A cool analogy. Comments:

1) Professor Pasachoff is a genius for picking a scientific field that allows him to do so much cool traveling. I want to visit Easter Island too!

2) My guess is that Williams funds very little (any?) of Pasachoff’s (large?) eclipse travel budget. Anyone know? I think that, although Williams does provide funds for faculty research, those funds are very limited, as they should be. If you want to spend hundreds (tens?) of thousands of dollars, you need to get outside support.

3) Assuming that Pasachoff gets support from some taxpayer supported organization like the NSF, I would still have complaints. Don’t tax me so Pasachoff can go off on these junkets.

4) The expenses associated with such a trip might be so low that Pasachoff could self-fund. A senior professor like him makes around $200,000 per year.

More excerpts below the break:

Eclipses have long been a way of life for the Pasachoff family — Pasachoff’s wife, Naomi, also works at Williams College, and their daughters Deborah and Eloise often accompanied them on eclipse expeditions as children. Even when Pasachoff went solo, the family was standing by at home, on call.

“There’s always eclipse errands. It’s a very drama-filled lifestyle,” said Deborah Pasachoff, who has observed eight total eclipses, the first when she was an infant.

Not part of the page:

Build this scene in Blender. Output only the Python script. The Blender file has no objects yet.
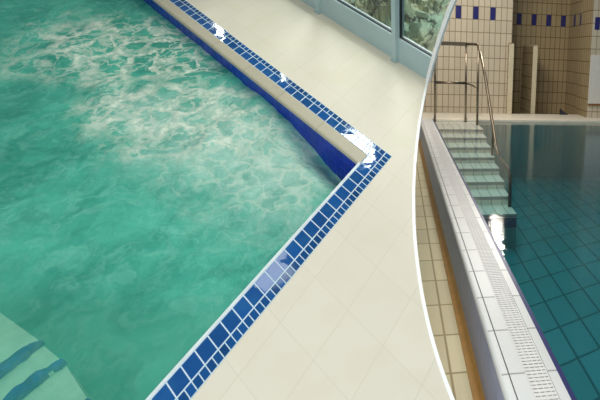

Days before the 1983 eclipse in Java, Indonesia, Naomi Pasachoff got a panicked call from her husband. A digital data recorder wasn’t working, and Java wasn’t known for its spare electronics parts. Naomi dug up the home phone number for the president of Tektronix, manufacturer of the recorder. The executive located a replacement in Boston.

Naomi asked a colleague to pick up the device and buy a plane ticket to Java on her husband’s American Express card. The colleague talked his way through Indonesian customs by showing officials an article Jay Pasachoff had written for National Geographic about a 1970 eclipse. He arrived at the observation site just in time.

In the early days, before wide use of cellphones and e-mail, the parents could be incommunicado for weeks at a time when they were off studying eclipses.

“It was always ‘Where are Mom and Dad?’ instead of ‘How are Mom and Dad?’ ” said Deborah Pasachoff, now 33 and living in Pasadena. Their mother devised a system to keep the daughters in touch — a prepared package of letters, typewritten on turtle-themed stationery, describing what the parents were up to at each step.

“Every day,” Deborah said, “whoever was staying with us would read a letter to us — ‘I hope you have a good time with so and so this afternoon … today we went to see the Taj Mahal.’ ”

When the daughters could go with their parents, they often served as educational emissaries, instructing local schoolchildren on how to view an eclipse safely (fine to look straight up when the eclipse is total, but an eye-searing no-no when the sun is partially covered).

And they’d look out for their dad as he fiddled with his instruments during those crucial few minutes of dark.

“We always have to remind him … you can take your eyeball away from these lenses for a minute.”